PyPI version Python versions

GSafe stores a Git bare remote as an encrypted .gsf container. It allows you to safely store your repository on third party services like Google Drive, and work with it almost as effortlessly as if you were hosting on GitHub. The storage provider cannot read your data, as the unencrypted remote exists only on your device while the container is unlocked. This tool is not really meant for collaboration. Unlock your containers only on one machine at a time and don't forget to wait until the sync finishes before unlocking it on a second machine.

Project Status

GSafe is alpha software. The container format and command behavior may still change before a stable 1.0.0 release. Keep independent backups of important repositories.

Requirements

  • Python 3.10 or newer
  • Git available in PATH
  • Git LFS available in PATH if the repository uses LFS

The gsafe command is a Python console script. It becomes available after the package is installed with a Python package installer. If the Python scripts directory is not in PATH, use python -m gsafe instead.

Install

From PyPI

For CLI usage, pipx is recommended because it installs gsafe into an isolated environment and exposes the command on your PATH:

pipx install gsafe

If you do not use pipx, install with pip:

python3 -m pip install gsafe

Check that it works:

gsafe --version

macOS (recommended)

Python on macOS, especially when installed with Homebrew, may block global pip installs with an externally-managed-environment error.

Install with pipx:

brew install pipx
pipx install gsafe

Check that it works:

gsafe --version

From this repository

python3 -m pip install git+https://github.com/guideblade/gsafe.git

For local development

Use a virtual environment so the editable install points to this repository without touching the system Python installation:

python3 -m venv .venv
source .venv/bin/activate
python3 -m pip install -e .

Check that it works:

gsafe --version

If gsafe is not found:

python3 -m gsafe --version

Platform Notes

macOS and Linux usually expose python3 and install command-line scripts into a user or virtual environment scripts directory. If gsafe is not found after install, either activate the virtual environment you installed it into or use python3 -m gsafe.

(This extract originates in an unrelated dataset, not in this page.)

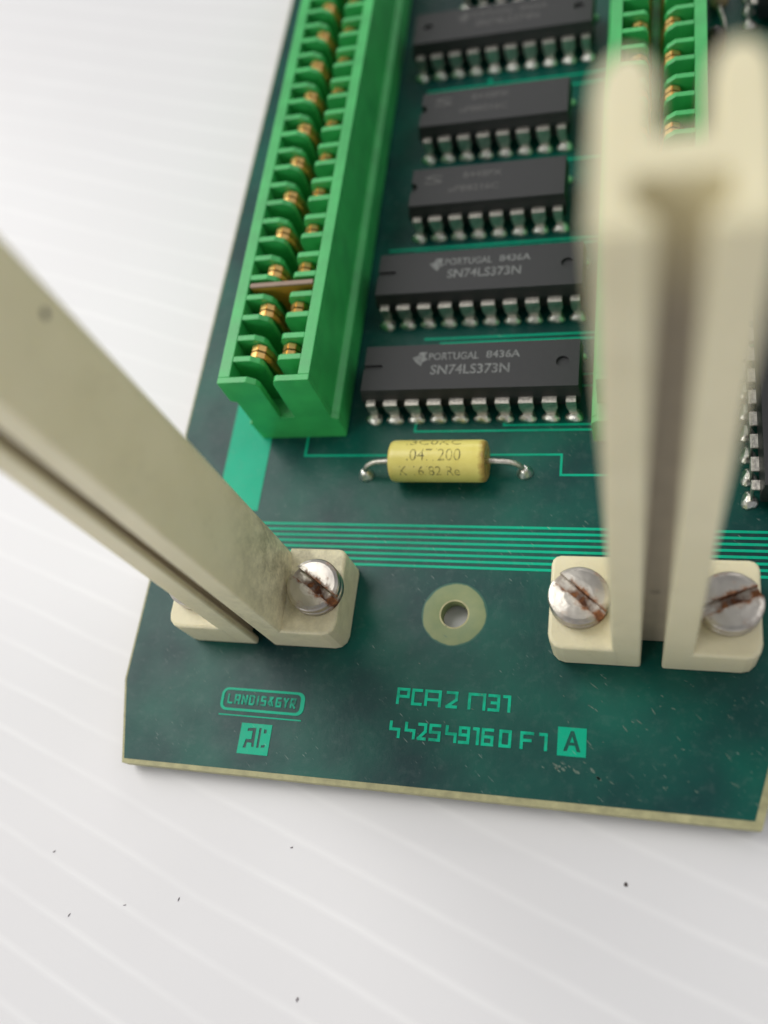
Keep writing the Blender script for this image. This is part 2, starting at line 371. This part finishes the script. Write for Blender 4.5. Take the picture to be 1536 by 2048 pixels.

Windows requires Python 3.10 or newer and Git for Windows. In Git Bash, use python or py -m pip depending on how Python was installed. If gsafe.exe is not in PATH, use python -m gsafe or add Python's Scripts directory to PATH.

Use

cd ~/path/repo
gsafe init
gsafe status ~/path/repo.gsf
gsafe unlock ~/path/repo.gsf
gsafe lock ~/path/repo.gsf
gsafe change-password ~/path/repo.gsf

gsafe init uses the current Git repository. You can also pass --path-repo ~/path/repo from another directory. GSafe uses .gsf for new containers. It also accepts .gsafe. Other extensions require --force. Passing a container path without a command is shorthand for gsafe status ~/path/repo.gsf. gsafe unlock and gsafe lock also accept --path-gsafe ~/path/repo.gsf if you prefer named options. gsafe status asks for the password and prints encrypted container metadata. gsafe change-password asks for the current password once and the new password twice. gsafe lock --force allows locking when refs were intentionally deleted or rewritten.

Recovery

If a machine unlocks a container and then becomes unavailable before gsafe lock, the container remains marked as unlocked. Recover it from the last encrypted state:

gsafe recover ~/path/repo.gsf

Recovery asks you to type RECOVER. It clears the stale unlock marker, but it cannot save commits that existed only in the old unlocked remote.